Registered: 2002-04-09
Posts: 3,039

Re: Katrina and New Orleans

Right, it is better to judge a politician based on there personal life then how good or bad their policies are for America. :rol:

You miss my point. Using Iraq as an example, questioning the need for the war is a valid position. Raising doubt about is it perfectly reasonable. However the Left has moved past that. We now have politicians and reporters alike gleefully harping on the death toll from Iraq. You could almost sense the salivating anticipation from teh Media and Democrat activists as the count approached 1000. It's sick.

Getting back to Hurricane Katrina, not even a day passed and they were trying to make a political issue of it.

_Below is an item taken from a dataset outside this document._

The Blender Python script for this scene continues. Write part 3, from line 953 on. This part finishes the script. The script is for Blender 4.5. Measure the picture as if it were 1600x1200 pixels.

Bush didn't give money to build more levees, He's on vacation instead of being there helping.

Incidentally, anyone remember the hurricanes in Florida, when George W and Jeb Bush were down there? The party line then was that they're holding up relief efforts for a photo-op. Just can't win.

While the American Right has no qualms about viciously smearing their opponents, the Left happily smears America in the hope that it hurts their opponents. That's a profound difference. That is largely why the Democrats continue to lose elections.

edit: and you really think GW is an honest politician?

I really believe that "honest politician" is an oxymoron.  wink
And if I were a true believer Democrat strategist I'd tell them the same thing I wrote here.


Build a man a fire and he's warm for a day. Set a man on fire and he's warm for the rest of his life.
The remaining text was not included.